▶ [TASK TO CARRY OUT]
Show each line of the data below that has the string "follow" in it.

▶ [AVAILABLE RECORDS]
^^^^^^^^

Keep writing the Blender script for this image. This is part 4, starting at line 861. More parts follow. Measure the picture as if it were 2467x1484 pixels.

^^^^^^^^

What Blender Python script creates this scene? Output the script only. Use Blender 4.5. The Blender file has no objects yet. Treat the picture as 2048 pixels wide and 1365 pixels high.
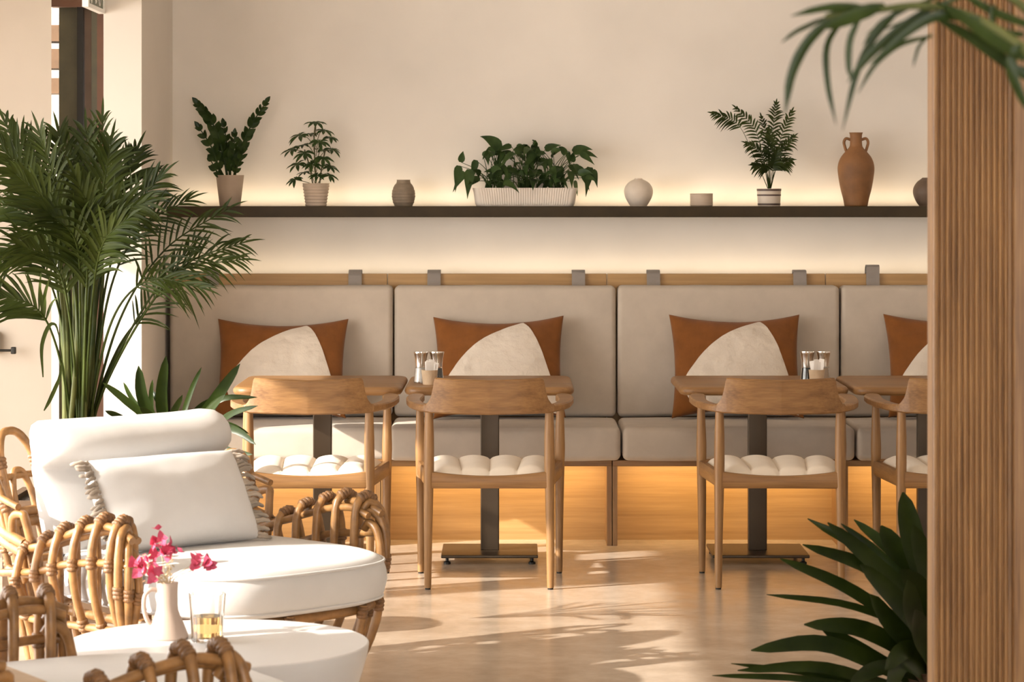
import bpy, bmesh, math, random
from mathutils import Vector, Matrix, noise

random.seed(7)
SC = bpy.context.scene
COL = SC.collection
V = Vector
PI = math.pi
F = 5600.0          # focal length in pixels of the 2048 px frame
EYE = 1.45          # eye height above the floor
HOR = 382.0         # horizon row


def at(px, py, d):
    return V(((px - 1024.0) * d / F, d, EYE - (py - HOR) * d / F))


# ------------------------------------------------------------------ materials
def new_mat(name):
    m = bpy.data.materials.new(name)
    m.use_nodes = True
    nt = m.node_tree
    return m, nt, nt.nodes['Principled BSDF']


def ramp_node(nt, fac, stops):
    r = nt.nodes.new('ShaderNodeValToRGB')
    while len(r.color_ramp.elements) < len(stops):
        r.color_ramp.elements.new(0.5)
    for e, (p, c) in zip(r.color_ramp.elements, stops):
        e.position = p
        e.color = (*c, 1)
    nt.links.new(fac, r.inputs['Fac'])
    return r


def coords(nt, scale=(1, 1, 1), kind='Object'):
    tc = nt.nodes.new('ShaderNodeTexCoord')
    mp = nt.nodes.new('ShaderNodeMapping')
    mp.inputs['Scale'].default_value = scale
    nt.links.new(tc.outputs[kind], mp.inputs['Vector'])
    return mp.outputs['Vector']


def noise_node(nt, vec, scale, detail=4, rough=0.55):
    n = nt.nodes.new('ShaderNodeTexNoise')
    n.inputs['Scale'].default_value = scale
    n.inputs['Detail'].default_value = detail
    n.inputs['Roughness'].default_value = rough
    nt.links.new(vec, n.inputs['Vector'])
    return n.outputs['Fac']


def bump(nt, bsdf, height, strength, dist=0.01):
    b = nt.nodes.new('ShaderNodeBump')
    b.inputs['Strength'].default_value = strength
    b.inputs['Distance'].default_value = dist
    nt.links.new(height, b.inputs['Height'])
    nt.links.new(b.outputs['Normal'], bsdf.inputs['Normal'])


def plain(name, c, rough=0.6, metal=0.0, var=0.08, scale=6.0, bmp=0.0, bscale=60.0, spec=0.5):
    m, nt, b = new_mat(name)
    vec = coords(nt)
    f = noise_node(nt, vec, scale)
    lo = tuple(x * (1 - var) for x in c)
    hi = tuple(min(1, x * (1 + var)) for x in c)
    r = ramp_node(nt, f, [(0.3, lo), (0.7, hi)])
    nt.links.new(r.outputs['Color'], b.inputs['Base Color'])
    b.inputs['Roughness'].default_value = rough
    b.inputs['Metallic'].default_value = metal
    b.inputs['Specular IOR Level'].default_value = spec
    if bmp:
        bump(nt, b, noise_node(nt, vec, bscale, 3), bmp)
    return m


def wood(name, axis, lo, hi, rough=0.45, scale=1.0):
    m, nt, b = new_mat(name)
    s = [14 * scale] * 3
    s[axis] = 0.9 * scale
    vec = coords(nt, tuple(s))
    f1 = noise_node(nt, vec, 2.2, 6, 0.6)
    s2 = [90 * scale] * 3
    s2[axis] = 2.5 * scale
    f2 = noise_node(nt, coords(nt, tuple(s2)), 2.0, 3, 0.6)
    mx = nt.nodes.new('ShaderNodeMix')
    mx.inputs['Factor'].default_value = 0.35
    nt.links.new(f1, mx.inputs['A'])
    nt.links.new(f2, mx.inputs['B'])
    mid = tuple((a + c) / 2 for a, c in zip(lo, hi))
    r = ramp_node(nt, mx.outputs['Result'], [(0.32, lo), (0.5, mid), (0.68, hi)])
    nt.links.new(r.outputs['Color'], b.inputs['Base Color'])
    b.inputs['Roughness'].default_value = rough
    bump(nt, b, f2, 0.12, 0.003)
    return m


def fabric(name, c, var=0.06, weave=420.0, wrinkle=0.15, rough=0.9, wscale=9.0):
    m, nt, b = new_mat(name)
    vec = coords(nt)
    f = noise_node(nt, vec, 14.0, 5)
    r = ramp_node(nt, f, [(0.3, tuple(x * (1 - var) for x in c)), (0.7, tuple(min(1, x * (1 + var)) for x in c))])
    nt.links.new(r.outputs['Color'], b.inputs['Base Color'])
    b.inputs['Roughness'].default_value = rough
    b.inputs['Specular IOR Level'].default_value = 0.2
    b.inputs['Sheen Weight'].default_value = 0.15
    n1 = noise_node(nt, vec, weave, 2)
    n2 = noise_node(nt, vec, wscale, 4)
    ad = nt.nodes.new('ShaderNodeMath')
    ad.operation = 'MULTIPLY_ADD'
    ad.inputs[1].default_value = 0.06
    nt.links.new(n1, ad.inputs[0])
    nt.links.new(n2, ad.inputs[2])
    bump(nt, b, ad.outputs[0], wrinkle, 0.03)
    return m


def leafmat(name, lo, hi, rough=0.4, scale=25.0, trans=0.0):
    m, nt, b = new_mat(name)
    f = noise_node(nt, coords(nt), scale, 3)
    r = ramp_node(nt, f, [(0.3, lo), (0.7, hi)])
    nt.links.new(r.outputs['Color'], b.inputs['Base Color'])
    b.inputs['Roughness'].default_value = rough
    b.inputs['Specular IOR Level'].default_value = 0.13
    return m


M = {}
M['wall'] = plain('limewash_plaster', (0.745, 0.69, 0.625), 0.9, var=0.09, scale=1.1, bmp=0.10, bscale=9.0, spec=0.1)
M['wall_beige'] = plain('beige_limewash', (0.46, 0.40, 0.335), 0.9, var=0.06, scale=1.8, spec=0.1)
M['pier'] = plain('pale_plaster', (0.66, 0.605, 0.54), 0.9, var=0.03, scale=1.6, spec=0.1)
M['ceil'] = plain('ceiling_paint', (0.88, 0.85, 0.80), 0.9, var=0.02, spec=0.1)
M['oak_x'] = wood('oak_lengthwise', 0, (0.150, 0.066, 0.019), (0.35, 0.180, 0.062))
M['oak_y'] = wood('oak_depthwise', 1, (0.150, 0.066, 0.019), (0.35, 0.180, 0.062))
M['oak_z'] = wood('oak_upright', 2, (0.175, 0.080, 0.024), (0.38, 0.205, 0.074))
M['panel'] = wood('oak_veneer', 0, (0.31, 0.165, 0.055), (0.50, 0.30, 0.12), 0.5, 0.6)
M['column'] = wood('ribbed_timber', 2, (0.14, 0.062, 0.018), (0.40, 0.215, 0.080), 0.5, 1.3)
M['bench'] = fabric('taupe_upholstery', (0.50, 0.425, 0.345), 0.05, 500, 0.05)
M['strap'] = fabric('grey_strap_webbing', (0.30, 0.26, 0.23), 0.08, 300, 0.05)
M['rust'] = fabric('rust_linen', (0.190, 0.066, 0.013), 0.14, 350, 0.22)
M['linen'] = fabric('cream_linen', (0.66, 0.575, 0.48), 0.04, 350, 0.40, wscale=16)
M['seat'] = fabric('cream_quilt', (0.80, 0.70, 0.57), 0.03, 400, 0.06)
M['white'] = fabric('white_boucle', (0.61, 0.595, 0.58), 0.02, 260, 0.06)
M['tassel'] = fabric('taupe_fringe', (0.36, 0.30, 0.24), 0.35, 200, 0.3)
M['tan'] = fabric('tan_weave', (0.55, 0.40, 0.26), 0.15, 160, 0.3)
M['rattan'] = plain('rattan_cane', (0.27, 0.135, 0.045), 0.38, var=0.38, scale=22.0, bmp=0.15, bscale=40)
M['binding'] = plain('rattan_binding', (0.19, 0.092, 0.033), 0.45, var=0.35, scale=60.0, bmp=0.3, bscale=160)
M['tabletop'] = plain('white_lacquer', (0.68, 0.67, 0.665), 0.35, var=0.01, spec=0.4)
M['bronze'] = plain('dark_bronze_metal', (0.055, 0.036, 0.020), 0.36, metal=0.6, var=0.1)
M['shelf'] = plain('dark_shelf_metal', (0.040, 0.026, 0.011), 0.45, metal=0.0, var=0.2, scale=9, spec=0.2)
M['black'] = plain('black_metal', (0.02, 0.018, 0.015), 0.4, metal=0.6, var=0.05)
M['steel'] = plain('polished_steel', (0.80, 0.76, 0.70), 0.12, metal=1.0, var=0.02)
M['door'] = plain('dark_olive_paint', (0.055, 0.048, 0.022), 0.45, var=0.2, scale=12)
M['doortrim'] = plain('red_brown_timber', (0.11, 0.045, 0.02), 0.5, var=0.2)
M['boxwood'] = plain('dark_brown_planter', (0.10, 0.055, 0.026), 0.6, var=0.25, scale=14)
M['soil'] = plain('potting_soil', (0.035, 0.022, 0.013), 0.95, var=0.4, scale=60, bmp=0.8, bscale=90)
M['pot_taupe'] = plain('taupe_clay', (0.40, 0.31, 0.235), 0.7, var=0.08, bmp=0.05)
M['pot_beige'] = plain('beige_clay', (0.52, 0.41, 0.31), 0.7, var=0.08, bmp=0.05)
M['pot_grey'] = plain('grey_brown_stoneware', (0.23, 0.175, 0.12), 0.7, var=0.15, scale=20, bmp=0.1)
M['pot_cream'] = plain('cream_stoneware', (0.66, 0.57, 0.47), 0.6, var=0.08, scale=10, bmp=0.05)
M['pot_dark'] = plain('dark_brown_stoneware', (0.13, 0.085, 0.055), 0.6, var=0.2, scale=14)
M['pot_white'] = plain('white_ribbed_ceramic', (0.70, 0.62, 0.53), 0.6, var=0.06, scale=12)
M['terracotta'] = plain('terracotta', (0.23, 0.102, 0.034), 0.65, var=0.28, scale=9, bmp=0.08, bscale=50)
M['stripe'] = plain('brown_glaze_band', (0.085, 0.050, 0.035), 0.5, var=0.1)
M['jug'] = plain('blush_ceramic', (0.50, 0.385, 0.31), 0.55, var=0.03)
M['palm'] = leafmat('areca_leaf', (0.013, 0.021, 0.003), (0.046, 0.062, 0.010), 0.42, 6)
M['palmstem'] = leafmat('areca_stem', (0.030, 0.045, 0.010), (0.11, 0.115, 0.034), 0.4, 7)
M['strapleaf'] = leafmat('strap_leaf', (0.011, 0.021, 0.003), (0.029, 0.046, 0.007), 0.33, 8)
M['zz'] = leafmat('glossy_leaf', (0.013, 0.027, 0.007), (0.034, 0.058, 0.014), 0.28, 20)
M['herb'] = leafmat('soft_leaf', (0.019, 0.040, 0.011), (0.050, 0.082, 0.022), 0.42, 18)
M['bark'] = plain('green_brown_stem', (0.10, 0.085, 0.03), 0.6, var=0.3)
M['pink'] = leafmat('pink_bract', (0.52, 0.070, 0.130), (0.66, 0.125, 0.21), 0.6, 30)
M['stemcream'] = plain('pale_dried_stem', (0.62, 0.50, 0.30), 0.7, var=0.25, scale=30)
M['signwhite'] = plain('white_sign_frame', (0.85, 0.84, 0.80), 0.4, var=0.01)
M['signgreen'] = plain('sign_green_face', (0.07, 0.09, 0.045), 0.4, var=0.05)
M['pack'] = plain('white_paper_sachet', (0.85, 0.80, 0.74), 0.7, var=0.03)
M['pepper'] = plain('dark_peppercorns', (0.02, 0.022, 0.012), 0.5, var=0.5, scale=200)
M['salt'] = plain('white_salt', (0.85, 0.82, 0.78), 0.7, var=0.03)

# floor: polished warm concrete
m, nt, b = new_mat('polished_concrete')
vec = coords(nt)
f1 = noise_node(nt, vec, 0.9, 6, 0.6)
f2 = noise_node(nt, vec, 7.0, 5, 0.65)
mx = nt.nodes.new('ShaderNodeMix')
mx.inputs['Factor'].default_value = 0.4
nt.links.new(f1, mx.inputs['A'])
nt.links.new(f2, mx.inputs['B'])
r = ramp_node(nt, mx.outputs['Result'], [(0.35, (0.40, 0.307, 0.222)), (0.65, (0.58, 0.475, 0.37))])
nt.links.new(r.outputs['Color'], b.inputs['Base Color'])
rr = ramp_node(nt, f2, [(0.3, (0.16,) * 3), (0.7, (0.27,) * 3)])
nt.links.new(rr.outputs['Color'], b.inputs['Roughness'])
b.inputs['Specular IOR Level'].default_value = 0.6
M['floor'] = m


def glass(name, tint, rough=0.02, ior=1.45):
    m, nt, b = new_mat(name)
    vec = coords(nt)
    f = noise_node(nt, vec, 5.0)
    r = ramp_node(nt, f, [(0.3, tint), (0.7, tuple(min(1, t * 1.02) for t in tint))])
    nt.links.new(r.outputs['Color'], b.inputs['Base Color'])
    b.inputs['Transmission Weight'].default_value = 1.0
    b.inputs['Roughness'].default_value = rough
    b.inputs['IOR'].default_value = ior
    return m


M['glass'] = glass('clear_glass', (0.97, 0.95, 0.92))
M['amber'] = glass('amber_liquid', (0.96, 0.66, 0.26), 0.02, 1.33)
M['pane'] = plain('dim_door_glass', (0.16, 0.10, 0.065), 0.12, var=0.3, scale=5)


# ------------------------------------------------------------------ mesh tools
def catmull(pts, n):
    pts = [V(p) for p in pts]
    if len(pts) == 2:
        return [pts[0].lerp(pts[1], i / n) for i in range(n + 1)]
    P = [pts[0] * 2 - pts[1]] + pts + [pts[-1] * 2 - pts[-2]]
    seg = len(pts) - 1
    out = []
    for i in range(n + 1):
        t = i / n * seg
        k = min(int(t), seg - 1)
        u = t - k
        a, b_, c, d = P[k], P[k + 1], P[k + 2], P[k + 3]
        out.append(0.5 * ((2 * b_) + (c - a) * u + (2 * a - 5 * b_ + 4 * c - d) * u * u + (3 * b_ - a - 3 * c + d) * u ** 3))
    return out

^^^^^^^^

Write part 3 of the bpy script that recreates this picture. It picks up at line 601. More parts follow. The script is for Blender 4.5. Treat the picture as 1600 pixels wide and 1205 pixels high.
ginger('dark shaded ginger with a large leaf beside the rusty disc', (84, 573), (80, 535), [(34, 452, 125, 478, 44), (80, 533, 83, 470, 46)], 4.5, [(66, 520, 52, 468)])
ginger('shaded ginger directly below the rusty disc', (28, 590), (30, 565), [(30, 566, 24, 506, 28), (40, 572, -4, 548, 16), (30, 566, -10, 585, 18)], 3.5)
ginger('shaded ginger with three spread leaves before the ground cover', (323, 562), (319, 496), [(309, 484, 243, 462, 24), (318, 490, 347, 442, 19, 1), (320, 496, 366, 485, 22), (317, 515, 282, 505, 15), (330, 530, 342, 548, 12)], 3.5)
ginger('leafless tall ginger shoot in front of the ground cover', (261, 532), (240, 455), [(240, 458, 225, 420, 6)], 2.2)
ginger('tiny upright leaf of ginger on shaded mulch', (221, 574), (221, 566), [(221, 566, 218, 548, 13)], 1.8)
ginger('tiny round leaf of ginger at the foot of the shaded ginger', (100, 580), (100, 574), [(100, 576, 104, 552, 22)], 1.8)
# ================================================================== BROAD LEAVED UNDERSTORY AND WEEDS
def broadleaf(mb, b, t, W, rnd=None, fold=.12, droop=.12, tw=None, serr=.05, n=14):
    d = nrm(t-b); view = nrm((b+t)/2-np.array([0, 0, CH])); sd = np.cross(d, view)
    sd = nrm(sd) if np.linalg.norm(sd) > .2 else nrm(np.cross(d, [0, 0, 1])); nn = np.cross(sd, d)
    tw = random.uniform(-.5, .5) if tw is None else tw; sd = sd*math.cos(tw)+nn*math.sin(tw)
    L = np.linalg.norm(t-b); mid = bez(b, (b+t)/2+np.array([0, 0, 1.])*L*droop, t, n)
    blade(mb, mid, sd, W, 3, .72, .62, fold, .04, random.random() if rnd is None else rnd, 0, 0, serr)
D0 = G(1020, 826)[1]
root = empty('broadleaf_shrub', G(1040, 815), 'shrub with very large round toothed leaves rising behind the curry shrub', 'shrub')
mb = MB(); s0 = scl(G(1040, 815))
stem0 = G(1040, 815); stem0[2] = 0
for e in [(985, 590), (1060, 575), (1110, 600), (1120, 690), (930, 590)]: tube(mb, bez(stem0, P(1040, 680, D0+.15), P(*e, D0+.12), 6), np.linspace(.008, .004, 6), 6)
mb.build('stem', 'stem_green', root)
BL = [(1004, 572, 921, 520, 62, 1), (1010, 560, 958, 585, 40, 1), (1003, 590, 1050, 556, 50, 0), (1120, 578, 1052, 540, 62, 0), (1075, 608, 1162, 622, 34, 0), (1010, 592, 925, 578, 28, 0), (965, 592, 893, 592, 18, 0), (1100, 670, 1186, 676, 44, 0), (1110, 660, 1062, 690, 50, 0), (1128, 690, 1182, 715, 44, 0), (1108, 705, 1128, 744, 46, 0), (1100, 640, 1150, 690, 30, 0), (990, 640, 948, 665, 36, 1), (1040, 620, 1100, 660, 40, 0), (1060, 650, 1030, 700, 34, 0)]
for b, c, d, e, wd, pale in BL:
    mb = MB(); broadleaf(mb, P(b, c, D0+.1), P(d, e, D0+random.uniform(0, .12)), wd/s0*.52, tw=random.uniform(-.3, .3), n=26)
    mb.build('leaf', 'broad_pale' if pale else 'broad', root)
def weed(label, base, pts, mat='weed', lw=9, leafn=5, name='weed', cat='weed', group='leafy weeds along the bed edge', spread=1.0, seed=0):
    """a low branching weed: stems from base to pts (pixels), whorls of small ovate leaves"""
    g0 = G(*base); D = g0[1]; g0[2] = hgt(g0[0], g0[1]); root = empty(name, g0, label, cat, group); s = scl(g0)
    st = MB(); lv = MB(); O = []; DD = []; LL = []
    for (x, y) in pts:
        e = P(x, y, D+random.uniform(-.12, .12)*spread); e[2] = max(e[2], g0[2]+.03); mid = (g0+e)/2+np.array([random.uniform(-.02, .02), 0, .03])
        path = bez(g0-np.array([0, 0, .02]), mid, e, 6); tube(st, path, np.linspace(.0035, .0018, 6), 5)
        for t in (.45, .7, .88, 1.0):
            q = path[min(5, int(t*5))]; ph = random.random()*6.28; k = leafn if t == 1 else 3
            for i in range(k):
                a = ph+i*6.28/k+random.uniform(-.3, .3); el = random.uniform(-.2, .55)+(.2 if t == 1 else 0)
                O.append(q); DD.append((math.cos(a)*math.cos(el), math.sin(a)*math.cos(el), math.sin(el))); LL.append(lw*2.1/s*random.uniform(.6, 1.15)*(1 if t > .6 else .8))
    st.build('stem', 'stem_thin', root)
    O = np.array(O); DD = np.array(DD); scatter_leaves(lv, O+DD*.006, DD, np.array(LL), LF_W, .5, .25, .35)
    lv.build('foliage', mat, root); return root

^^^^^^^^

▶ [EXERCISE ANSWER]
Keep writing the Blender script for this image. This is part 4, starting at line 861. More parts follow. Measure the picture as if it were 2467x1484 pixels.
Write part 3 of the bpy script that recreates this picture. It picks up at line 601. More parts follow. The script is for Blender 4.5. Treat the picture as 1600 pixels wide and 1205 pixels high.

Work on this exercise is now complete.